What if the United States actually existed ? (Cadet 108)

Et si les Etats-Unis avaient vraiment existé ?
What if the United States actually existed ? (Cadet 108)

Imaginons-nous dans un monde où le continent découvert par Colomb en 1492 serait encore à ce jour peuplé exclusivement d’Amérindiens. Rédigeons alors une contre-uchronie, à l’exemple de celle publiée naguère par Winston Churchill  [1],

en introduisant sur cette terre des colons européens querelleurs jusqu’à ce que les Français gagnent la bataille de Yorktown et accouchent d’un pays qu’on appellerait les Etats-Unis.

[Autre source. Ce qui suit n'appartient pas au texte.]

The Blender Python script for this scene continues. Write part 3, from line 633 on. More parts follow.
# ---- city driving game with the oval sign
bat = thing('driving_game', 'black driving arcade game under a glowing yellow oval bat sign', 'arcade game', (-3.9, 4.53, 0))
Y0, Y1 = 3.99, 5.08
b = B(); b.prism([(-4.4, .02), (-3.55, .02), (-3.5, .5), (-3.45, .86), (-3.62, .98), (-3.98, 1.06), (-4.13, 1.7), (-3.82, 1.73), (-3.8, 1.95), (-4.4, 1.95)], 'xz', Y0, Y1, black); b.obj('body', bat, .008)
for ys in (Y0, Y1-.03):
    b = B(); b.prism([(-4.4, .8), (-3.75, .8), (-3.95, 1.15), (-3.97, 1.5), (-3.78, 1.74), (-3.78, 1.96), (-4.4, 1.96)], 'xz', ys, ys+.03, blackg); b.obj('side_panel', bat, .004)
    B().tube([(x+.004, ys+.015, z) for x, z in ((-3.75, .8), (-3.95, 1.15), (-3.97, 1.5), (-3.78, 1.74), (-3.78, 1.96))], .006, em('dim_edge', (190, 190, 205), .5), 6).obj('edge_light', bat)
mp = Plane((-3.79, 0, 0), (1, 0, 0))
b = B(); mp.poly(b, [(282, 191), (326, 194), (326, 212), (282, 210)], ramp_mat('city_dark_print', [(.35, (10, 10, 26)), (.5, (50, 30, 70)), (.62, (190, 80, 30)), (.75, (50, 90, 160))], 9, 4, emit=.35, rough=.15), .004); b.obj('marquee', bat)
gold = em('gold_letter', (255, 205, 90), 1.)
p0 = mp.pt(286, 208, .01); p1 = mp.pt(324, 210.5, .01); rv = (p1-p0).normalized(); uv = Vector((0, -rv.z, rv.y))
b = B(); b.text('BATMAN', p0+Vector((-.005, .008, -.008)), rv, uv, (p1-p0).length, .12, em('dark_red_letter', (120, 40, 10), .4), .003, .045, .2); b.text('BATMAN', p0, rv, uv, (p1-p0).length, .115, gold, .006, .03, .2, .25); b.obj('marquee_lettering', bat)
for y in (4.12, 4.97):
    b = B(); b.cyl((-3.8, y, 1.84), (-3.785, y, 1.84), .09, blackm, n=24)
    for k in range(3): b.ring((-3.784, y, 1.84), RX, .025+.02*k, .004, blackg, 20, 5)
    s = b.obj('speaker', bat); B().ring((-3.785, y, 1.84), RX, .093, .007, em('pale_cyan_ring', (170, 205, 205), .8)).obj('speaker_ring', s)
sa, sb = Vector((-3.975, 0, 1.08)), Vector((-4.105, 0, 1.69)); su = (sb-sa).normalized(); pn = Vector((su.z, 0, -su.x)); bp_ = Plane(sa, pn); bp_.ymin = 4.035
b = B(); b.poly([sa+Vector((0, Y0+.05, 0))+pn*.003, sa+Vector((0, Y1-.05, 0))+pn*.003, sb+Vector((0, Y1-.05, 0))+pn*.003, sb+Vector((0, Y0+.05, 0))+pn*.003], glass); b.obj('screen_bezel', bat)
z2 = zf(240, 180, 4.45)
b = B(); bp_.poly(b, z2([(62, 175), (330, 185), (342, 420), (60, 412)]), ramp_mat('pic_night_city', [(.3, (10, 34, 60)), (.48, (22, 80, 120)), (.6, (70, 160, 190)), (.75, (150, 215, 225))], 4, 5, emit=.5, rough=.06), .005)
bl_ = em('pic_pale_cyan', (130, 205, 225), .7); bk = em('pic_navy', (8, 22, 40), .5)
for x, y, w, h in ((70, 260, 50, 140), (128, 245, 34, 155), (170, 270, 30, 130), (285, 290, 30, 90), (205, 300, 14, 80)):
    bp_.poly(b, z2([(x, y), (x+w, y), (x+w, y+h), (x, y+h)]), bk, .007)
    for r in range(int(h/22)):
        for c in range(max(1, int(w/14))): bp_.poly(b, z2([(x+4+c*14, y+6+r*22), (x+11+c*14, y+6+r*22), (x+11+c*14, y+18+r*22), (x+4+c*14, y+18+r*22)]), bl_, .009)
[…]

Imaginons que ce pays fictif refuserait le régime parlementaire qui est pourtant le lot de toutes les démocraties, que son président y serait commandant en chef comme Napoléon, aurait le droit de veto de Louis XVI et les pouvoirs de Pétain face à un Congrès atone qui ne pourrait pas censurer le gouvernement, un président qui abuserait des lois d’exception votées en 1798 au début de la guerre contre les Français et de la Suspension Clause d’une constitution rédigée au temps de la marine à voile.

Imaginons que ce même président, signant des lettres de cachet sur un coin de son Bureau ovale redécoré comme un bordel parisien d’avant la loi Marthe Richard, virerait les journalistes, limogerait généraux et ambassadeurs, jouerait aux dés les droits de douane, épurerait les bibliothèques, sabrerait les budgets de la recherche et fermerait des universités.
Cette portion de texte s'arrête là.